Pluspunten
Like every other review will tell you, it's the money. The money isn't amazing per se, but 95% of new hires are fresh out of college where ~60k+ your first year seems like the lottery. Good entry level job to build your resume and get basic sales experience. The people, actually very very cool to work with. There's a sense you're all in this painful ride together.
Minpunten
Ironically, the money is why most people don't leave sooner. It takes a few years for recruiters to start really going after you, so for most new hires with staggering student debt in a destroyed entry level job market, Keyence feels like a life raft. You don't really want to be there, but you don't really have a choice. The activity system will burn you out.

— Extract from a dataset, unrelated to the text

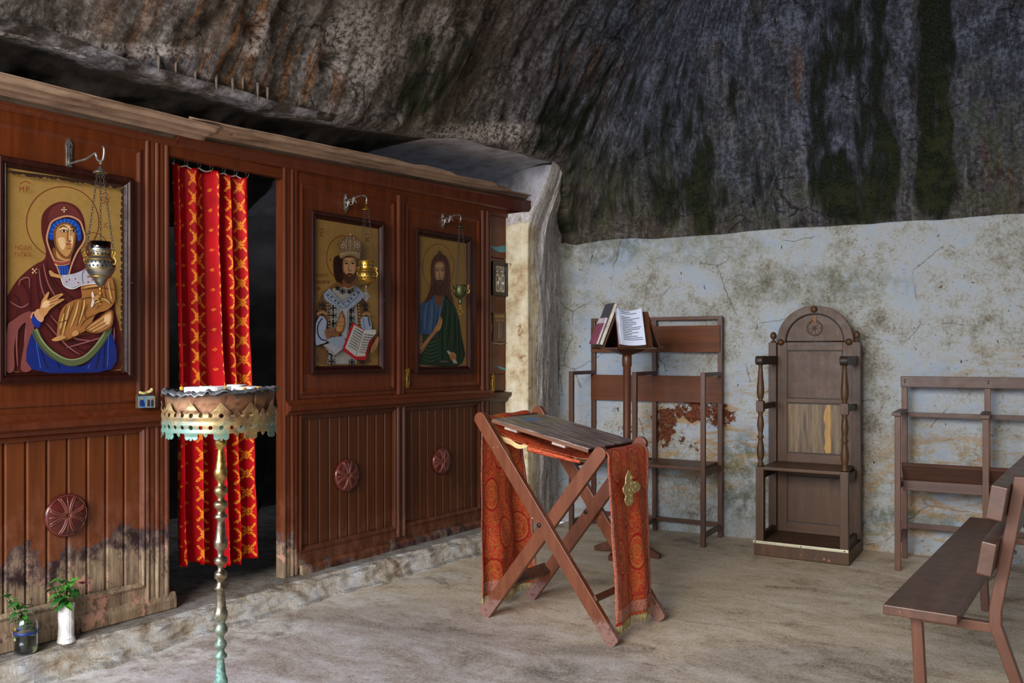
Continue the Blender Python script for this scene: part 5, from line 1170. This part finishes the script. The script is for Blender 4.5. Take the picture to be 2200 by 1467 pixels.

No matter if you live in a dense multi-million person metropolitan area, or Iowa, you're expected to hit the same metrics. For some divisions that literally means 60+ sales calls a month. That's right, 60 meetings every single month. As you're required to be in on Monday + Friday, expect to have 6-8 meetings A DAY Tues-Thurs. In remote territories you can tack on 1-5 hours of driving after your sales calls too. Speaking of all that driving, Keyence remains one of the very few large outside sales firms to not offer a vehicle. If you plan on having a nice car, you'll be underwater on it in no time. In my first year and a half I put 50k miles on my car, and that was in a territory not considered a "traveling" territory. Monday Friday is call center day. How else are you going to book your 8-15 meetings for that week? Want to take some vacation? No problem! You still need to hit not only your sales goal, but activity goals as well. In your review every quarter if you don't hit these numbers, it will affect you, and you will not get promoted. Your manager will tell you to make up the gap next month when you're not taking vacation, so if you thought 40-60 meetings a month was tough buckle up.